Klimaneutralität und Wettbewerbsfähigkeit schließen sich langfristig nicht aus. Im Gegenteil: Wettbewerbsfähig wird zukünftig nur eine Industrie sein, die klimaneutral produziert, und umgekehrt wird die Industrie nur dann nachhaltig klimaneutral sein können, wenn sie zugleich wettbewerbsfähig ist. Auf dem Weg dorthin aber besteht ein Zielkonflikt zwischen der Transformation zur Klimaneutralität und dem Erhalt der Wettbewerbsfähigkeit.
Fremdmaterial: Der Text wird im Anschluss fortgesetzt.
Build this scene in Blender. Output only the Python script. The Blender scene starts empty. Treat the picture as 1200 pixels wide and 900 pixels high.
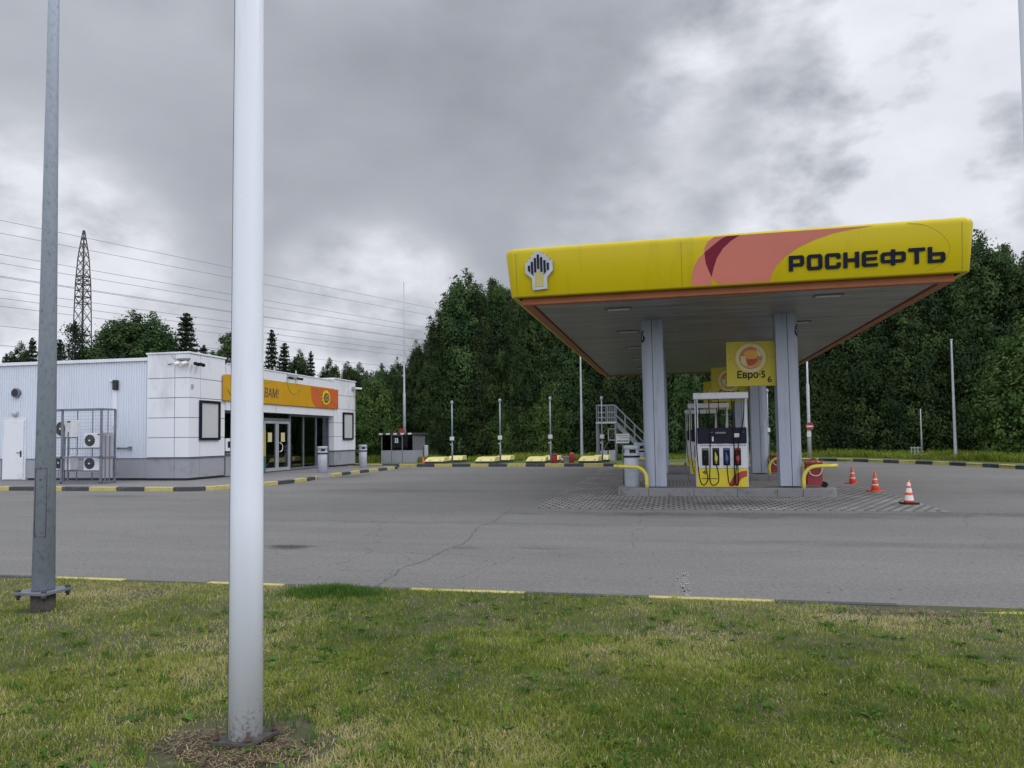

Diesen strukturell und oft auch institutionell bedingten Trade-off gezielt zu überwinden, ist eine originär ordnungspolitische Aufgabe. Ist Fortschritt ein ungerichteter Prozess, kann man den Weg in die Zukunft allein dem Markt als Entdeckungsverfahren überlassen. Dafür ist aber keine Zeit. Die Industrie muss innerhalb weniger Jahre gezielt klimaneutral und die Klimaneutralität wettbewerbsfähig gemacht werden. Ordnungspolitik fordert anders als klassische Industriepolitik strenge Neutralität wirtschaftspolitischer Markteingriffe in Bezug auf das langfristige Wettbewerbsgleichgewicht. Ist der Pfad zum klimaneutralen Wettbewerbsgleichgewicht aber selbst inhärent instabil, leitet sich aus der Ordnungspolitik ein Neutralitätspostulat für die Transformation ab: Das zukünftige Gleichgewicht sollte nicht davon abhängen, auf welchem Pfad es erreicht wird. Gefordert ist daher keine klassische Industriepolitik, sondern ein stabiler Ordnungsrahmen, der für die industrielle Transformation zur Klimaneutralität entsprechende ökonomische Anreize am Markt setzt und verlässliche Erwartungen im Wettbewerb schafft. Denn das Lehrbuchideal einer friktionslosen Welt ist für disruptive und instabile Transformationsprozesse irreführend. Damit eine solche Brücke in die Klimaneutralität aber nicht zu Fehlallokation führt, muss sie von vornherein zeitlich begrenzt und an Konditionen – allen voran an Investitionen in grüne Technologien und den Ausbau erneuerbarer Energien, also an tatsächlicher Transformation – geknüpft sein. Denn sonst drohen in der Tat Dauersubventionierung und sich weiterdrehende Interventionsspiralen.